Одна из кульминационных точек в развитии историософского сюжета «Степи» — момент, когда потерявший голос Емельян призывает других спеть «что-нибудь божественное» и, не найдя отклика, пытается это сделать сам: «Все отказались; тогда Емельян запел сам. Он замахал обеими руками, закивал головой, открыл рот, но из горла его вырвалось одно только сиплое, беззвучное дыхание. Он пел руками, головой, глазами и даже шишкой, пел страстно и с болью, и чем сильнее напрягал грудь, чтобы вырвать из нее хоть одну ноту, тем беззвучнее становилось его дыхание...» (С. VII, 78). Трагический по тональности эпизод, безусловно, имеет символический смысл. Чехов дает первый «ответ» Гоголю как автору «поэмы» (в этом случае именно «поэмы»), прозревающему реализацию таящихся в глубине русской жизни сил. Разница с Гоголем очевидна.

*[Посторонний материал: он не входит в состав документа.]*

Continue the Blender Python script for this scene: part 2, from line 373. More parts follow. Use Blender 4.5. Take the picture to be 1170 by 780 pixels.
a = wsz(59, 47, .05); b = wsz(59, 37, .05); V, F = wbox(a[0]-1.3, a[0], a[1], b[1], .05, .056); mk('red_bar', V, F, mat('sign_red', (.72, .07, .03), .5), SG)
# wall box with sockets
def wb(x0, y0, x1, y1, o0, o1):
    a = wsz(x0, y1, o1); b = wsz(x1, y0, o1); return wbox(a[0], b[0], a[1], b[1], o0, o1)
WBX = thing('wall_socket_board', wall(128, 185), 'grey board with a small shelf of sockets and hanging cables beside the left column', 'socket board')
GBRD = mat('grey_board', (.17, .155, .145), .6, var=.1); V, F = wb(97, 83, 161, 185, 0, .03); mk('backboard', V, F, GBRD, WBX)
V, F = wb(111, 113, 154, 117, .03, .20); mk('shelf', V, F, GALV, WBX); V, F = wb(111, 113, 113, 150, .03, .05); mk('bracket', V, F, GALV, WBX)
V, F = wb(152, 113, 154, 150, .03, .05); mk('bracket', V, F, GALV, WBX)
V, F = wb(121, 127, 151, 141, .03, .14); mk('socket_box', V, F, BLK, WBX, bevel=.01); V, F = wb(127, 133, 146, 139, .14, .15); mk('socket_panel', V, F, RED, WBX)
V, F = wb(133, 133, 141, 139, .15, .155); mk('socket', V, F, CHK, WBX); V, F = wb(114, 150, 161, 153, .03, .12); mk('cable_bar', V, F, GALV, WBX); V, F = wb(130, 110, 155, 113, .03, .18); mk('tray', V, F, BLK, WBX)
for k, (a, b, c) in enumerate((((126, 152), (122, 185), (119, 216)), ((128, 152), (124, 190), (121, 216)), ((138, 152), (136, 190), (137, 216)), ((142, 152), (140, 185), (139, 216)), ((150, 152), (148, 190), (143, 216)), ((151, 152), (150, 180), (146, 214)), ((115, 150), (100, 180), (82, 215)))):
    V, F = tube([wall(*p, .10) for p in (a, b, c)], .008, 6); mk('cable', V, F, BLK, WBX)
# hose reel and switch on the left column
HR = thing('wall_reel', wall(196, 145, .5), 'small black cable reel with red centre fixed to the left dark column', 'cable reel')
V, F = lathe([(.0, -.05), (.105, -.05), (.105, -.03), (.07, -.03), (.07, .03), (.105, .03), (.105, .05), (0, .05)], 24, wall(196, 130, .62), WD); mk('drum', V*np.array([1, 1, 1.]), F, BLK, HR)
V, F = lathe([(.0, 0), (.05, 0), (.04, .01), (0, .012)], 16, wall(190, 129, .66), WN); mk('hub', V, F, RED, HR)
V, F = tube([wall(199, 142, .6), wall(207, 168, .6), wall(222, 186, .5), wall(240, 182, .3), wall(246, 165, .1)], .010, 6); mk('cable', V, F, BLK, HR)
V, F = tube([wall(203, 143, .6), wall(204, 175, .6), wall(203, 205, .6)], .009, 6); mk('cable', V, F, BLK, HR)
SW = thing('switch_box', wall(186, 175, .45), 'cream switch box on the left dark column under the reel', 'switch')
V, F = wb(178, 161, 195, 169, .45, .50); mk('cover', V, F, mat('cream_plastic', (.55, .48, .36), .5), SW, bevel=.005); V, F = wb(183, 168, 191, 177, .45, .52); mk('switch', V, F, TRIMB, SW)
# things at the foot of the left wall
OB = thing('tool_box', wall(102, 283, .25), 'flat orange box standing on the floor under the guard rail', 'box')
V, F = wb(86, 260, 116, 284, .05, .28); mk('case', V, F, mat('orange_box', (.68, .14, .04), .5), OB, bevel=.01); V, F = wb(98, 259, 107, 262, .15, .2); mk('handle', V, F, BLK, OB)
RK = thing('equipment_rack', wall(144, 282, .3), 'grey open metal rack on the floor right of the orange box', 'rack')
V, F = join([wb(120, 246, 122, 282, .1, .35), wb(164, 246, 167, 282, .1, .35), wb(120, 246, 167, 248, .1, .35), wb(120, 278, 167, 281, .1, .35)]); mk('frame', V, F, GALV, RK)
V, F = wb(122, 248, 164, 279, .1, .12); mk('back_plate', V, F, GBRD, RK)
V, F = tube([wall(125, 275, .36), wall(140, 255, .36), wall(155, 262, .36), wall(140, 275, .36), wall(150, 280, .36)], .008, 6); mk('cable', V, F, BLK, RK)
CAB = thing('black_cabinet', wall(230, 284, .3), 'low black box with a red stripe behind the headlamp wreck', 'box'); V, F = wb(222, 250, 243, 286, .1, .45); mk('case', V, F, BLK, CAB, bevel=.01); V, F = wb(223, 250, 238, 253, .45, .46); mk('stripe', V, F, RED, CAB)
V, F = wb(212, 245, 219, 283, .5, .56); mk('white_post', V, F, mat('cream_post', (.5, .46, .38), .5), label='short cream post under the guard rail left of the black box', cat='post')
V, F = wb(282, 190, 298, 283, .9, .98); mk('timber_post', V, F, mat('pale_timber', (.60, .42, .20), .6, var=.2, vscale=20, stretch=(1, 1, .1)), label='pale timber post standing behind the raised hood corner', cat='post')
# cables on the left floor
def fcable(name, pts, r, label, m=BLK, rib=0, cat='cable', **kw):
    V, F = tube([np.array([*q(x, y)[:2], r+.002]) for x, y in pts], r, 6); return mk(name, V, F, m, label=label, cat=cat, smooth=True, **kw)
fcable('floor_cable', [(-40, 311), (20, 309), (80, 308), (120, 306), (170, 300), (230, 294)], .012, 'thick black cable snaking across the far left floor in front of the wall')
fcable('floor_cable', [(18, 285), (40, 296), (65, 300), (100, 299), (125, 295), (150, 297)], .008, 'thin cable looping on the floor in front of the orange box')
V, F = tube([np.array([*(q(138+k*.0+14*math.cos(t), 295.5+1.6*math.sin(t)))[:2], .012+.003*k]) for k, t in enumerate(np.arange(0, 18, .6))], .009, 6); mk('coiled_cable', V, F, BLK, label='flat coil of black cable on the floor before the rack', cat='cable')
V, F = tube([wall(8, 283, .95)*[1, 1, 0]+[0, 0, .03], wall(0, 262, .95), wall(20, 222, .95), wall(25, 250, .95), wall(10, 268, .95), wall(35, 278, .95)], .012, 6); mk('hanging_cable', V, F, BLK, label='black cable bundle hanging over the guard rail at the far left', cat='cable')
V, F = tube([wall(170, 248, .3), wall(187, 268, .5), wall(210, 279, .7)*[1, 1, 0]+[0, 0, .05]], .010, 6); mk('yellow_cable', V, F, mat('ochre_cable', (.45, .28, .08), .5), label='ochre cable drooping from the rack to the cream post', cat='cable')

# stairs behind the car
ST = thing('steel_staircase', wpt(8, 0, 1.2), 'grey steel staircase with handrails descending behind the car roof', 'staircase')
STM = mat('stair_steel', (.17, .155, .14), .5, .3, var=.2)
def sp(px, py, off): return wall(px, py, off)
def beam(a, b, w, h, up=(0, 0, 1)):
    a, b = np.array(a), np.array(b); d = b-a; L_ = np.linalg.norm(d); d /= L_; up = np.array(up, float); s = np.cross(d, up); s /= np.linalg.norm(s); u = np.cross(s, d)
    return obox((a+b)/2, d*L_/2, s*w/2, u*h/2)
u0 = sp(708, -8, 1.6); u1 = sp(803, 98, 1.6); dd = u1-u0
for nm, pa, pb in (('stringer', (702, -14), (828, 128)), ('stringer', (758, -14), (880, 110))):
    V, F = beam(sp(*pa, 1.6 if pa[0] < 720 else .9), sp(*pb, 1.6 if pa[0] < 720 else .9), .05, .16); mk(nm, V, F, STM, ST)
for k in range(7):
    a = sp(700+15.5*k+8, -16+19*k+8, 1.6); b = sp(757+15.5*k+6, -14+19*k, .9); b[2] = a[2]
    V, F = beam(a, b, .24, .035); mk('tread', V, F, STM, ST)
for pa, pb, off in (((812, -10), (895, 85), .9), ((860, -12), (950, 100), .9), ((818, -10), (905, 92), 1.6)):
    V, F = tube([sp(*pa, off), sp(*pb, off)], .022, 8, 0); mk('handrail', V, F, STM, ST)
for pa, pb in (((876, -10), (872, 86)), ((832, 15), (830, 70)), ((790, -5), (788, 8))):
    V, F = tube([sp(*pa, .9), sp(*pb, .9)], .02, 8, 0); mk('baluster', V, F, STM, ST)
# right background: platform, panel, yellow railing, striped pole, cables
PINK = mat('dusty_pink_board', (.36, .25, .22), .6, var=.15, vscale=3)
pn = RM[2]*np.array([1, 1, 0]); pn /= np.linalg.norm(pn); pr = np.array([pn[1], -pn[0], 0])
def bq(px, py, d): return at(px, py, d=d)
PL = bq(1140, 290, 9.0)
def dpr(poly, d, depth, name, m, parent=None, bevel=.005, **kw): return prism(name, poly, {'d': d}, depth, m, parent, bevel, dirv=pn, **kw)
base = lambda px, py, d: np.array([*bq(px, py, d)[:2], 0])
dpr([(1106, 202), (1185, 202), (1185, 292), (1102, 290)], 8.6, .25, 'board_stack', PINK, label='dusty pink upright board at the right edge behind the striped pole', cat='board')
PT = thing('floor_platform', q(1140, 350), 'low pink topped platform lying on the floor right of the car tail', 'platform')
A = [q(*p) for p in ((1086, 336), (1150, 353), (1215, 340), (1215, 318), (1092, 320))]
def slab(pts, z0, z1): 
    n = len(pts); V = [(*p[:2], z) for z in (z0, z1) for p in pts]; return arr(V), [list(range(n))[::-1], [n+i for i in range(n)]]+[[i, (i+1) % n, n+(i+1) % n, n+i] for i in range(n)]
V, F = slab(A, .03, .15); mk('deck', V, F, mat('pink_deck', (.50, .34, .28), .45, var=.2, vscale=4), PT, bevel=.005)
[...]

Вскоре последует второй важнейший «ответ», на который до сих пор, как ни странно, не обращалось внимания. В повести Чехова находит выражение идея мессианского предназначения России, причем исходящая из недр народного сознания, а не из уст автора (как у Гоголя, подразумевающего ее в финале первого тома «Мертвых душ», где мчится необгонимая Русь-тройка).

После историй, рассказанных возчиками, появления Константина, попытки спеть «что-нибудь божественное», авторской информации об овладевшей всеми скуке, Кирюху, отказавшегося, как и другие, петь, неожиданно «прорывает»: ««Наша матушка Расия всему свету га-ла-ва!» — запел диким голосом Кирюха, поперхнулся и умолк. Степное эхо подхватило его голос, понесло, и, казалось, по степи на тяжелых колесах покатила сама глупость» (там же). Здесь все значимо: и спонтанность возникшего у Кирюхи желания, и его «дикий» голос, и то, что он «поперхнулся и умолк». Что же касается последнего авторского замечания — «покатила сама глупость», то оно «намагничивается» неоднократными авторскими характеристиками Кирюхи, относящегося к типу людей, «об уме которых можно верно судить по их голосу и смеху. Чернобородый принадлежал именно к таким счастливцам: в его голосе и смехе чувствовалась непроходимая глупость» (С. VII, 52). Это тот «вечный» русский Кирюха, который, по словам Пантелея, вместо того, чтобы помешать Дымову убить ужа, ведет себя по обыкновению: «Вступиться бы надо, а он — ха-ха-ха, да хо-хо-хо» (С. VII, 53). Уж если искать «счастливого» в чеховской «Степи», то им как раз окажется Кирюха: «Кирюха хохотал и наслаждался, но выражение лица у него было такое же <...> глупое, ошеломленное, как будто кто незаметно подкрался к нему сзади и хватил его обухом по голове» (С. VII, 56—57).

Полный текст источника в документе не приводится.